Sebelas tahun setelah konferensi Mar del Plata 1977, pada tahun 1987 dalam laporan, Our Common Future, Komisi Dunia untuk Lingkungan dan Pembangunan PBB (Komisi Brundtland) mendefinisikan 'pembangunan berkelanjutan' sebagai "pembangunan yang memenuhi kebutuhan saat ini tanpa mengorbankan kemampuan generasi mendatang untuk memenuhi kebutuhan mereka sendiri". Sejak itu, beberapa definisi lain telah diusulkan dan diperdebatkan, dan banyak makalah, artikel, dan buku telah diterbitkan, masing-masing berusaha memperluas pemahaman kita tentang konsep dan jenis tindakan yang disiratkannya.

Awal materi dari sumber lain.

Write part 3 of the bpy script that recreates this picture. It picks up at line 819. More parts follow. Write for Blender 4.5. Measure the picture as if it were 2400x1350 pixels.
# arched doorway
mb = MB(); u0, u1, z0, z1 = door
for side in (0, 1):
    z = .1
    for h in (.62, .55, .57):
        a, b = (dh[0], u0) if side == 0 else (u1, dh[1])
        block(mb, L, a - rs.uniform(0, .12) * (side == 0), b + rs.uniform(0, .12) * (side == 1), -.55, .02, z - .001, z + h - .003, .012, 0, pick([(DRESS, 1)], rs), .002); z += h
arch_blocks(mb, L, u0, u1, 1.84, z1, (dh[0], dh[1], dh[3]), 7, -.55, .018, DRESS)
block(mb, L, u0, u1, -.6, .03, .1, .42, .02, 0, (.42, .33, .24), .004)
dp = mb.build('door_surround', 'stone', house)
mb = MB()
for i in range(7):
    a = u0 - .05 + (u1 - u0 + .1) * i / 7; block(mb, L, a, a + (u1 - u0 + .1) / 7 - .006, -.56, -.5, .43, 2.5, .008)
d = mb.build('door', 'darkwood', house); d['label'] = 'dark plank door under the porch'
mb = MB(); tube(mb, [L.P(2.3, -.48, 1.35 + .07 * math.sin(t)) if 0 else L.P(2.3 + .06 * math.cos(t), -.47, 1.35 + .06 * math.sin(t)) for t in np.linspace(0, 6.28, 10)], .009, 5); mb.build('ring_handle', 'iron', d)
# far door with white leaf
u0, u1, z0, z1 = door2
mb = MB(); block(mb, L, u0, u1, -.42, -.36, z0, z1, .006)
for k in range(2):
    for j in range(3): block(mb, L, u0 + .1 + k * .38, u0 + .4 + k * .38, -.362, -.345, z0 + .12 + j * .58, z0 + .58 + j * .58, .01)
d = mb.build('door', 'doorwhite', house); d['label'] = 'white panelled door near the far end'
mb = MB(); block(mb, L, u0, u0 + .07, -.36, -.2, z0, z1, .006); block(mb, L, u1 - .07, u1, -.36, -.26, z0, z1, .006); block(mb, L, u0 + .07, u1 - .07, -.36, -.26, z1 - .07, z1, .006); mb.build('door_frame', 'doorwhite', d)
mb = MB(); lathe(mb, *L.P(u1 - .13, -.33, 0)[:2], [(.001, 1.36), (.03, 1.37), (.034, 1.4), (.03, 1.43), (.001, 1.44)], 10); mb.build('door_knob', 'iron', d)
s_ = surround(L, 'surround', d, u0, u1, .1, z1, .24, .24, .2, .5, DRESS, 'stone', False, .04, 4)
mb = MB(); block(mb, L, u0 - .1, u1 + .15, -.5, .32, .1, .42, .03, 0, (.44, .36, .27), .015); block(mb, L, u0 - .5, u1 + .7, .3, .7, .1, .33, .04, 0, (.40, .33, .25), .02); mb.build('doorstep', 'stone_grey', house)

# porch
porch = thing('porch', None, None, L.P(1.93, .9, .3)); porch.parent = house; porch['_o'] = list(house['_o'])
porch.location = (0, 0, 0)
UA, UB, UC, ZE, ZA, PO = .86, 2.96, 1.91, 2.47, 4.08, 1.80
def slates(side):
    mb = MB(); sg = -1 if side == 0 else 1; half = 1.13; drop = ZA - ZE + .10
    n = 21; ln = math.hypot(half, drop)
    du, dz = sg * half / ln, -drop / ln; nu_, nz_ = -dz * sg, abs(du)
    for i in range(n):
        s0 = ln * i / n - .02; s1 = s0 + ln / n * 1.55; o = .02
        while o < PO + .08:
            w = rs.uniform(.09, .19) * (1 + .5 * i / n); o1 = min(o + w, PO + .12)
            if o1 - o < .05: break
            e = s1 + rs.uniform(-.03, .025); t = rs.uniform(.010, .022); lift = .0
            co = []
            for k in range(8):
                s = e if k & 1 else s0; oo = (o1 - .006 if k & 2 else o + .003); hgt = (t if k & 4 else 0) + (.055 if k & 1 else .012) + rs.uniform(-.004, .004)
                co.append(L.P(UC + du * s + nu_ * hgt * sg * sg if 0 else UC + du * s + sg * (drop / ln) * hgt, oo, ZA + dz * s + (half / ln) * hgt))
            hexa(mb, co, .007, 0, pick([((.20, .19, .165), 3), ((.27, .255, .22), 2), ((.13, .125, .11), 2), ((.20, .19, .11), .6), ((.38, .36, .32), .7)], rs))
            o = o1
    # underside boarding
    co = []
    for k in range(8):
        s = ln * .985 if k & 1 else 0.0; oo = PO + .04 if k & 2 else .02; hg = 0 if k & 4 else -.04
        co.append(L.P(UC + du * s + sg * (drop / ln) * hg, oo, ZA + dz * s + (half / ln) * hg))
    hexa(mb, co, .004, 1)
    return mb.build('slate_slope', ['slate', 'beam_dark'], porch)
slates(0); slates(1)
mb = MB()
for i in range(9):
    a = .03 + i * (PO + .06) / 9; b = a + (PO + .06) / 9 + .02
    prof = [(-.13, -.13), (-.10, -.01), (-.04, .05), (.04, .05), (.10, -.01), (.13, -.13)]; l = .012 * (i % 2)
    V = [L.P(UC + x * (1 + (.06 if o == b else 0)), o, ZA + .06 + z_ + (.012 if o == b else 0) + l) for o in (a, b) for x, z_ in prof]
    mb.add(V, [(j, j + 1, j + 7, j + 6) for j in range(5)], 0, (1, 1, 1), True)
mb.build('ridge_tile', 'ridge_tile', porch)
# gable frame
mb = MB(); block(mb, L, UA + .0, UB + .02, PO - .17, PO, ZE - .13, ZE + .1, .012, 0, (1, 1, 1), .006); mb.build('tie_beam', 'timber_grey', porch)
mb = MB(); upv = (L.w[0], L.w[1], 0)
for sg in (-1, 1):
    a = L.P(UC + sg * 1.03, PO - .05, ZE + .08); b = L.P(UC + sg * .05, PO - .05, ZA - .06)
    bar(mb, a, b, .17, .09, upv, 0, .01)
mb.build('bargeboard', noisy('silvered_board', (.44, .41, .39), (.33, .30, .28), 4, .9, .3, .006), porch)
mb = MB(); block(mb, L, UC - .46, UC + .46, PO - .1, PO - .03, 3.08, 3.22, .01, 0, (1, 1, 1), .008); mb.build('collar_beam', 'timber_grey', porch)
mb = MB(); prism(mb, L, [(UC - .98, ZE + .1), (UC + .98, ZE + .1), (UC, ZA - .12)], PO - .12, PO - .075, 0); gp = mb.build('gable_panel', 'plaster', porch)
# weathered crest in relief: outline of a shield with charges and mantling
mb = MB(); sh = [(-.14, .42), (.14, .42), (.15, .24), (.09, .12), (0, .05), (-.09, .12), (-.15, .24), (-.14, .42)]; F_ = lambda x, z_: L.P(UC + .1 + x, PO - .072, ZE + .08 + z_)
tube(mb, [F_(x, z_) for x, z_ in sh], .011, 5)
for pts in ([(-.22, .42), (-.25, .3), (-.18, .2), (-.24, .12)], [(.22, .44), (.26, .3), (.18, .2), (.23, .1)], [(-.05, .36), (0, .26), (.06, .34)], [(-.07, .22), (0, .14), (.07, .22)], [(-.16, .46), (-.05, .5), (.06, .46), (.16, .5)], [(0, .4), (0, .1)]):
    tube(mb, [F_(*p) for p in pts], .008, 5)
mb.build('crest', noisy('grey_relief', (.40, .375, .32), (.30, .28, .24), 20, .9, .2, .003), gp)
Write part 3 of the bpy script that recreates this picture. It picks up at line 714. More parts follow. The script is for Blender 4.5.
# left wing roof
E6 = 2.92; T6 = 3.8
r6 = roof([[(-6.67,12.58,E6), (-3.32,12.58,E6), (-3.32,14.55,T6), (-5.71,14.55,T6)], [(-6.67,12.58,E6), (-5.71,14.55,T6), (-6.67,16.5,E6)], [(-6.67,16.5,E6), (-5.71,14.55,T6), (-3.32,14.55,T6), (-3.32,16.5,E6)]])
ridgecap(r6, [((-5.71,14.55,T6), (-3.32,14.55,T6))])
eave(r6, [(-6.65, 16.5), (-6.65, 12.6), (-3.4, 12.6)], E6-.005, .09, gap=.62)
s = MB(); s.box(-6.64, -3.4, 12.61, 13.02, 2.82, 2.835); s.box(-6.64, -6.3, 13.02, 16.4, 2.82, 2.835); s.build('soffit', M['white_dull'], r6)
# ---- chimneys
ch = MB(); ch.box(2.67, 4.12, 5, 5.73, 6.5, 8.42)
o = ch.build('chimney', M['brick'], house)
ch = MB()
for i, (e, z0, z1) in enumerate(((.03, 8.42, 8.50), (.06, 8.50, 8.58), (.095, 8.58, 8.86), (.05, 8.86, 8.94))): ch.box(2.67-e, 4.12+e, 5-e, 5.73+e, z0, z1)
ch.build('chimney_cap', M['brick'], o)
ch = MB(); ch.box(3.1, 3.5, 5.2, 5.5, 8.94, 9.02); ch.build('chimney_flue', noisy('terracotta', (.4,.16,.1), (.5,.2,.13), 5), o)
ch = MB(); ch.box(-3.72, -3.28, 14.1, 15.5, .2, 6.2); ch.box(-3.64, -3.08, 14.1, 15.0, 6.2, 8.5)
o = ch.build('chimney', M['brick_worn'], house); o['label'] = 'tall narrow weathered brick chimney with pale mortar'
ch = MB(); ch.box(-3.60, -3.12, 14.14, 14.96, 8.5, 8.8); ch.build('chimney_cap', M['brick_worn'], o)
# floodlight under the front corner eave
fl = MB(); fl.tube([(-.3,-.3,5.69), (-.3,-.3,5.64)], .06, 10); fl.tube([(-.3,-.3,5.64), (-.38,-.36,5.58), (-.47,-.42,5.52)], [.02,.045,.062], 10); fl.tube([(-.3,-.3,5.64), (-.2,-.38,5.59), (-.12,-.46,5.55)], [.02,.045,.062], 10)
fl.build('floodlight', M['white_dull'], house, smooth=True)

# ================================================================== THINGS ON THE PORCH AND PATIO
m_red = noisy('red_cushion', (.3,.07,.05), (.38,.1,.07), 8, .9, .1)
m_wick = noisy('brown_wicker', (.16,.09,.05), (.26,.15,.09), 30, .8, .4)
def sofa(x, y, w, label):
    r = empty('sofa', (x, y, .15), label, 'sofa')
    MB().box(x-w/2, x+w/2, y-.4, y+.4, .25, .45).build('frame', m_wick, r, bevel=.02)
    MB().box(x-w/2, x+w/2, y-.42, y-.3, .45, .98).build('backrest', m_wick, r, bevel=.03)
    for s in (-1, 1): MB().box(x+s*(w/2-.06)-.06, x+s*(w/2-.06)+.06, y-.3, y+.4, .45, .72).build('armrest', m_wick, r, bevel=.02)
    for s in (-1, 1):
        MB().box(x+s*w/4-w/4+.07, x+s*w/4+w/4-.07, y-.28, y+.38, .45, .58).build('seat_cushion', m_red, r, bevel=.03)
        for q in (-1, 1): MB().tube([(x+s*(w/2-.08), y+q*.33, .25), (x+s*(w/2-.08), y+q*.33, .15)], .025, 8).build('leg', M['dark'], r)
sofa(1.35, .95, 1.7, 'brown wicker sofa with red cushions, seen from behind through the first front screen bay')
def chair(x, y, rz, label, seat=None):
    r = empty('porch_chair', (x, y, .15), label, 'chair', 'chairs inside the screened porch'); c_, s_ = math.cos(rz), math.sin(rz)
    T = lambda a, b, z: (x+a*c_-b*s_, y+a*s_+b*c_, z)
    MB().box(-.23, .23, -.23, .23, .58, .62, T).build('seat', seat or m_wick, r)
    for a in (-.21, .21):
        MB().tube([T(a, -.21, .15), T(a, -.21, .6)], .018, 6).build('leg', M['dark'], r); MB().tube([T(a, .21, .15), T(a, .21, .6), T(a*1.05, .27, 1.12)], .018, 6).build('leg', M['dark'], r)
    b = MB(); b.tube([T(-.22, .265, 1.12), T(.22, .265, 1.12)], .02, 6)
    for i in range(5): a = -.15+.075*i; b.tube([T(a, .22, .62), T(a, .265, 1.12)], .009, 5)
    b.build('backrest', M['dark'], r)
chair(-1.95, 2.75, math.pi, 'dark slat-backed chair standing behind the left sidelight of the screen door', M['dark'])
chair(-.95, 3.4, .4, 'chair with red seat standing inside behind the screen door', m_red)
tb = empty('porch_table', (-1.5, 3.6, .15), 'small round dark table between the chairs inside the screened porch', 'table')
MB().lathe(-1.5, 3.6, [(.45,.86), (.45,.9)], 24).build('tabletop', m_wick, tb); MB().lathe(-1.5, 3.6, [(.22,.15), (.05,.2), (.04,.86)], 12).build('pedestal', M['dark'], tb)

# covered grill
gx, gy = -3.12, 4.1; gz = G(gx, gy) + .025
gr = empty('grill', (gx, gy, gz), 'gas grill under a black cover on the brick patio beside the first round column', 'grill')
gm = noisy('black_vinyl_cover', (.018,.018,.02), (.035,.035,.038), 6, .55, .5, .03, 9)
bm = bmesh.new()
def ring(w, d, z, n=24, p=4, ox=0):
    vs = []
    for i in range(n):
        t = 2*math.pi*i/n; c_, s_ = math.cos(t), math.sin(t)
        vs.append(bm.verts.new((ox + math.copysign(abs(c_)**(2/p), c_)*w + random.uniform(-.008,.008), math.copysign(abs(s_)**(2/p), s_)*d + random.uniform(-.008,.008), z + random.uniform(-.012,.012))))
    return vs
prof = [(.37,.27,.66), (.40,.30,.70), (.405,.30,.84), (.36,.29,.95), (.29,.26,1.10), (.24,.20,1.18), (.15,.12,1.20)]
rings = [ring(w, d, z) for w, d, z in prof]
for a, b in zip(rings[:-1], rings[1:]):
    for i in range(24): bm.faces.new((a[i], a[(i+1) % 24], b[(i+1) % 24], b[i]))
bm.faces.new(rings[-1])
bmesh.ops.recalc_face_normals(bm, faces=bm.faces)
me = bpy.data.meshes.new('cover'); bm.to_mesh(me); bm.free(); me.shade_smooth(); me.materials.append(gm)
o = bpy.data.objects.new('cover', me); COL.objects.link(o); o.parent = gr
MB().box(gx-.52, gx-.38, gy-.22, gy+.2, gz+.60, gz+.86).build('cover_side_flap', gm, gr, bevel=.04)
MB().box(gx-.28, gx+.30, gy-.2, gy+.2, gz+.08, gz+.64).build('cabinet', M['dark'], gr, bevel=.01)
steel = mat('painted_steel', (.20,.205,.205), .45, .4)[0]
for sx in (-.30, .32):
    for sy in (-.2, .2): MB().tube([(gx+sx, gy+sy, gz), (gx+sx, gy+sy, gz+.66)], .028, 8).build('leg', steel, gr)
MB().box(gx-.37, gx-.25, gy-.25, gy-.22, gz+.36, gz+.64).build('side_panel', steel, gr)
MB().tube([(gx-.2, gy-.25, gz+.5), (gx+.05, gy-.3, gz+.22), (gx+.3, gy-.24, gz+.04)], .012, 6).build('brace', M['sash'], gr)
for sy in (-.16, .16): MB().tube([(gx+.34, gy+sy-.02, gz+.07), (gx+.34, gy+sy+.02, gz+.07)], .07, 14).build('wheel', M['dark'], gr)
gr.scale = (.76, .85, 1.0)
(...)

Berikutnya pada 26 – 31 Januari 1992 di Dublin Irlandia, diselengarakan International Conference on Water and Environment (ICWE) terkait Development of issues for the 21 st century; menghasilkan The Dublin Statement on Water and Sustainable Development berupa Guiding Principles. Dibutuhkan Aksi Bersama untuk membalik tren sekarang tentang over konsumsi, pollusi, dan peningkatan ancaman dari kekeringan dan banjir. Laporan Konferensi Internasional tentang Air dan Lingkungan (ICWE) tersebut, mengemukakan rekomendasi untuk aksi tingkat lokal, nasional dan internasional berdasarkan 4 (empat) Guiding Principles (prinsip dasar) sbb.:
Principle No. 1 – Fresh water is finite and vulnerable resource, essential to sustain life, development and the environment. (Air tawar adalah sumber daya yang terbatas dan rentan, penting untuk menopang kehidupan, pembangunan dan lingkungan).
Karena air mendukung kehidupan, pengelolaan sumber daya air yang efektif menuntut pendekatan holistik, mengaitkan pengembangan ekonomi dan sosial dengan perlindungan dari ekosistem alamiah. Pengelolaan yang efektif mentautkan pemanfaatan lahan dan air melingkupi seluruh daerah tangkapan air dan akifer air tanah.
Principle No 2 – Water development and management should be based on a participatory approach, involving users, planners and policy-makers at all level. (Pengembangan dan pengelolaan air harus didasarkan pada pendekatan partisipatif, yang melibatkan pengguna, perencana dan pembuat kebijakan di semua tingkat).